◆ What is being asked
Copy out all lines with the word "from" in them.
════
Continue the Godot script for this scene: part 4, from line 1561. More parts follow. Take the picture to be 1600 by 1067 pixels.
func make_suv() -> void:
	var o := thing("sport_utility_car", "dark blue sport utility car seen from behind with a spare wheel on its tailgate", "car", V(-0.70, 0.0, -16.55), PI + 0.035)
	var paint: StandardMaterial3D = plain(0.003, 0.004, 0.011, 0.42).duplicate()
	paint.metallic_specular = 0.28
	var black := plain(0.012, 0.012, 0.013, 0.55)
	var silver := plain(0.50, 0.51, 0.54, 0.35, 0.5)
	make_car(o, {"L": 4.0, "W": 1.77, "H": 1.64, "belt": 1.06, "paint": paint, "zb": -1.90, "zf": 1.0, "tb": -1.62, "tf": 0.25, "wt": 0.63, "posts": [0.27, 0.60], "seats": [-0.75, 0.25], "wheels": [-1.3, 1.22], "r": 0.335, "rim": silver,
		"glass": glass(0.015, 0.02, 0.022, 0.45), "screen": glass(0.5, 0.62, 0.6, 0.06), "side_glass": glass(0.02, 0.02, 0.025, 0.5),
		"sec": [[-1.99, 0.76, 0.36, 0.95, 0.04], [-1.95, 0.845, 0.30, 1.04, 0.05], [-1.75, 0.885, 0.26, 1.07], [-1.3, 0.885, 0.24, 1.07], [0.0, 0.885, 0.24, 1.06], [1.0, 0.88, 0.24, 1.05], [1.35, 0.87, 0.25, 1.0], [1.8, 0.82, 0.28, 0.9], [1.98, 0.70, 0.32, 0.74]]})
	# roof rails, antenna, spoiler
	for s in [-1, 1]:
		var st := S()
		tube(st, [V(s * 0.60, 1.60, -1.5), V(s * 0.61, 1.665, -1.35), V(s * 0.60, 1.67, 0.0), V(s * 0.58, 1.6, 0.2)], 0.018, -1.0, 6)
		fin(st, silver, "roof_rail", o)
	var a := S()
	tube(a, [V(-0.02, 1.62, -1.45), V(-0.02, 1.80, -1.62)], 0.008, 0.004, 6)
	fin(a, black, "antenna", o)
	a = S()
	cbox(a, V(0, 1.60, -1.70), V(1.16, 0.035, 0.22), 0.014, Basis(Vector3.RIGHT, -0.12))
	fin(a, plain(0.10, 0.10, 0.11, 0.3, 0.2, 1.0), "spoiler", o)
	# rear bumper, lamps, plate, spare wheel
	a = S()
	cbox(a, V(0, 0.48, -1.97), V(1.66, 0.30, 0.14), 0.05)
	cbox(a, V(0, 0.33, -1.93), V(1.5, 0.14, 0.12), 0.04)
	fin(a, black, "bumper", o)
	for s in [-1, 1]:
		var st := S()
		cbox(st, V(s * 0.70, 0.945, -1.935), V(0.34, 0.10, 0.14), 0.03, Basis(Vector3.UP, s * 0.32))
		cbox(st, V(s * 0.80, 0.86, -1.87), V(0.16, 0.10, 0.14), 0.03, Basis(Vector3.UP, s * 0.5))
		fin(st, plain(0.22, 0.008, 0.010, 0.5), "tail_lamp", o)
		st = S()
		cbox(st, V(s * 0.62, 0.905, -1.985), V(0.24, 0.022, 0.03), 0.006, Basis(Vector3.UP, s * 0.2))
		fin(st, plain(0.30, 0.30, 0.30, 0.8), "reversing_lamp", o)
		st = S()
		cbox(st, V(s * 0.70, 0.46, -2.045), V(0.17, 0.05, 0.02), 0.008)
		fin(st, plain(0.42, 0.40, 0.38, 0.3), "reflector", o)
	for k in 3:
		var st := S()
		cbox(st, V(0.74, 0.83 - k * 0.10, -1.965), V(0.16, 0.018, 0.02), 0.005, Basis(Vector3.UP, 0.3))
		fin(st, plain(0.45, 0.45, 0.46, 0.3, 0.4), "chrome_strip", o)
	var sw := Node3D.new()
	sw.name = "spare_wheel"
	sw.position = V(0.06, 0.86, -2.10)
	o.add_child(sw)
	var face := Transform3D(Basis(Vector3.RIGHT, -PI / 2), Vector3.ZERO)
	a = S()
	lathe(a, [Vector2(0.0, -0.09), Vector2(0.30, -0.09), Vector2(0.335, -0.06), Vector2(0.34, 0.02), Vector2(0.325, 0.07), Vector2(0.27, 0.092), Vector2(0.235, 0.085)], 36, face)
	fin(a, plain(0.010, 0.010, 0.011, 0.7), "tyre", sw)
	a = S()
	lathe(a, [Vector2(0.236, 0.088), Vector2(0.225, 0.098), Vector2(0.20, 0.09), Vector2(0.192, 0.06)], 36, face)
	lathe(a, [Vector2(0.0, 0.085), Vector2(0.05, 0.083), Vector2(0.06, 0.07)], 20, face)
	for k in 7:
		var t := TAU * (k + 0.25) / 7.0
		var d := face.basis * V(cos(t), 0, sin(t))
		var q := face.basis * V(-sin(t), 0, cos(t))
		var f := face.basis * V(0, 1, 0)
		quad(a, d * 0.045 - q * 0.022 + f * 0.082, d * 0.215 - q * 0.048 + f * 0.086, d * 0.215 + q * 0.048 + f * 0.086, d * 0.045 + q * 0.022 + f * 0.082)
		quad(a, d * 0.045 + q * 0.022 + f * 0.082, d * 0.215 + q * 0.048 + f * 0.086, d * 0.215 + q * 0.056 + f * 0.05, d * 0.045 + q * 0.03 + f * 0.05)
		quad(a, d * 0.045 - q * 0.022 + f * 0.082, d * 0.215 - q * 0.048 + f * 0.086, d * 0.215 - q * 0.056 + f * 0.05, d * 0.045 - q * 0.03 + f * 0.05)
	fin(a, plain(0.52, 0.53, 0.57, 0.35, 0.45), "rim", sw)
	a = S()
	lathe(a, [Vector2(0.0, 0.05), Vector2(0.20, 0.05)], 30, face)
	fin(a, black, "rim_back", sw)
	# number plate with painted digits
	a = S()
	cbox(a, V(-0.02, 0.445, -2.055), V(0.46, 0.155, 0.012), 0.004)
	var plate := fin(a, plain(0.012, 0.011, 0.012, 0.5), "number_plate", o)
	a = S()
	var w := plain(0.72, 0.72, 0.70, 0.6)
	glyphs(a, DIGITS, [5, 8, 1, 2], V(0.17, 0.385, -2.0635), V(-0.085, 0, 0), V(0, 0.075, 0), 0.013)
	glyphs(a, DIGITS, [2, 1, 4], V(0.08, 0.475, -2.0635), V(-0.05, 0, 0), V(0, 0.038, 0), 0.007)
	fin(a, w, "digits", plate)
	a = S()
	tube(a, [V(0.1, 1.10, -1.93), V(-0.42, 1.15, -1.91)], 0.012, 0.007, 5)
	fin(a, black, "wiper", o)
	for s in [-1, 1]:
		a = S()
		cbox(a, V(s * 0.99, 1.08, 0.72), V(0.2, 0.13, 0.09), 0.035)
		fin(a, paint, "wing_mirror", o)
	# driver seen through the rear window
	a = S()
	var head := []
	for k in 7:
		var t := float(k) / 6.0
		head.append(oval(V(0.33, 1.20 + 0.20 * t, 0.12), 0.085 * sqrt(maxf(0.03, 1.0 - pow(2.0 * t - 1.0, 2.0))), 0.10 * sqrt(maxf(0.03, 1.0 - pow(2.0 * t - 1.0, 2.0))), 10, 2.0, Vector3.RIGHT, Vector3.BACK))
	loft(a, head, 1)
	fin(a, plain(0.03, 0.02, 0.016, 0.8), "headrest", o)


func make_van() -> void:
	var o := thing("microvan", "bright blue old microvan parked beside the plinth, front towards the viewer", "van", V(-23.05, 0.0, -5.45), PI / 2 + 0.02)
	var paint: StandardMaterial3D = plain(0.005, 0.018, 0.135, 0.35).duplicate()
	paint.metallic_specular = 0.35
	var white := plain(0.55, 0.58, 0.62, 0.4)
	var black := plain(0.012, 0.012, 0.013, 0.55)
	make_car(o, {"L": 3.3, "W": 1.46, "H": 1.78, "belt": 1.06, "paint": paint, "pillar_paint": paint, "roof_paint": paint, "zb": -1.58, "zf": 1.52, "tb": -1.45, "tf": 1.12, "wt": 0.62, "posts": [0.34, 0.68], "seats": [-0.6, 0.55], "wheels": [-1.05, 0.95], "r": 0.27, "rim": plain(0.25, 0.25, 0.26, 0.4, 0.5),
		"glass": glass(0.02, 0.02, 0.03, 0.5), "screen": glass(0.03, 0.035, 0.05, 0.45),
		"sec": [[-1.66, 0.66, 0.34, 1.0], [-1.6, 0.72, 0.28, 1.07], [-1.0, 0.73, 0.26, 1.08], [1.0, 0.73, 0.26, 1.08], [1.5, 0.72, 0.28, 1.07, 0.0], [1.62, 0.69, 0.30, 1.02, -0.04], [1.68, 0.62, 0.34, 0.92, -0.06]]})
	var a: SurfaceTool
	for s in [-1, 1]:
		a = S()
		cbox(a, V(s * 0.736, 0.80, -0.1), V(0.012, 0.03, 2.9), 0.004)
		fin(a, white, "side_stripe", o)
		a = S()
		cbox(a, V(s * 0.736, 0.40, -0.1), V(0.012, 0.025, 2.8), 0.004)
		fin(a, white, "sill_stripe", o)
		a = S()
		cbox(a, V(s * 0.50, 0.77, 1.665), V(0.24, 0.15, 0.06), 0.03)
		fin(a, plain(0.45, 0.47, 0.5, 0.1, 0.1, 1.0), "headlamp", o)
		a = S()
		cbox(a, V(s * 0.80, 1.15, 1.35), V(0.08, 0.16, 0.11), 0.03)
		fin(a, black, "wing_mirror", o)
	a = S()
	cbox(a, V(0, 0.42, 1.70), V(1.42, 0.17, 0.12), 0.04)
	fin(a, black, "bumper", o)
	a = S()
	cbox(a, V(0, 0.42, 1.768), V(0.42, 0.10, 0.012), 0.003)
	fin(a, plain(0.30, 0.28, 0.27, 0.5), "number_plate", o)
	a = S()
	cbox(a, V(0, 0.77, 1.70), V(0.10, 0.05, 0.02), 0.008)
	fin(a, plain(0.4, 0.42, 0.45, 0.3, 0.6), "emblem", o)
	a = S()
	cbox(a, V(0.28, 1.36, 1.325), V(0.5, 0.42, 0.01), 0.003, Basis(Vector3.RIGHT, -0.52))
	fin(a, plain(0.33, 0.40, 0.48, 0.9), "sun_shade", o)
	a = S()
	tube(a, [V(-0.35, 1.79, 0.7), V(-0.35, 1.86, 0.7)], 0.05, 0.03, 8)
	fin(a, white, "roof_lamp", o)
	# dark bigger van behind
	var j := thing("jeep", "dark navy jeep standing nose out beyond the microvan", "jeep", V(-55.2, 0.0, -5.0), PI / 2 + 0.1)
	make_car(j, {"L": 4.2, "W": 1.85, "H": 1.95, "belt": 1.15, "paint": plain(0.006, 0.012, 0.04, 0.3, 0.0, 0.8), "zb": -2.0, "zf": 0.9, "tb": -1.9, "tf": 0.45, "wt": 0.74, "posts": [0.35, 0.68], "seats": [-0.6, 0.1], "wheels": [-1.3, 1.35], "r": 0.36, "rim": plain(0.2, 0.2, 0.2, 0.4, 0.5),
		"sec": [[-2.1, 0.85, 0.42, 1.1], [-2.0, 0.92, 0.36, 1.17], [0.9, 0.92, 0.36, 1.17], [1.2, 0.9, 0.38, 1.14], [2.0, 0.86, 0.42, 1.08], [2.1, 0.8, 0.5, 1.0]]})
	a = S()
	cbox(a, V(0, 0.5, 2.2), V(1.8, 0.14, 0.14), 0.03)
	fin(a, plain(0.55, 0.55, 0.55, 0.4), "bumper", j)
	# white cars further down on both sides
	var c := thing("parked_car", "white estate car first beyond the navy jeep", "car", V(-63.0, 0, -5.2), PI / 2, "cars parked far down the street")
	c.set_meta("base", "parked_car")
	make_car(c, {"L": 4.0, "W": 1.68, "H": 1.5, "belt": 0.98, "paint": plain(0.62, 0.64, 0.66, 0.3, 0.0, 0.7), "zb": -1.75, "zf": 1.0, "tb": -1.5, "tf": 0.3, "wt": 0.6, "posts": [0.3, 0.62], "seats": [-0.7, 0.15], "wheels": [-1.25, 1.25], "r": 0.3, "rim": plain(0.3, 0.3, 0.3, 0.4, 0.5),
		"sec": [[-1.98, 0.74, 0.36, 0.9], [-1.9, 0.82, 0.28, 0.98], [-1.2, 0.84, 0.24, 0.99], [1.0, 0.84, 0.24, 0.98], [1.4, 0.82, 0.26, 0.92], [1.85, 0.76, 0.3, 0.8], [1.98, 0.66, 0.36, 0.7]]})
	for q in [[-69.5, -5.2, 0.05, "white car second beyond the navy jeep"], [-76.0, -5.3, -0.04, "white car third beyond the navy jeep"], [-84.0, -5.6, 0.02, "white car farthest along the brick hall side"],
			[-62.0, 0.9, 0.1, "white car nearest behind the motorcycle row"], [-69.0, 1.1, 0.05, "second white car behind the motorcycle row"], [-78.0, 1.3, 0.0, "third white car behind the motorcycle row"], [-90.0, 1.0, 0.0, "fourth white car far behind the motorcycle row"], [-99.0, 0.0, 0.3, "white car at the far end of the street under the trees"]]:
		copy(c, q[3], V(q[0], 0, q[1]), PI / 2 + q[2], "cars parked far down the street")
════
◆ Solution
Continue the Godot script for this scene: part 4, from line 1561. More parts follow. Take the picture to be 1600 by 1067 pixels.
	var o := thing("sport_utility_car", "dark blue sport utility car seen from behind with a spare wheel on its tailgate", "car", V(-0.70, 0.0, -16.55), PI + 0.035)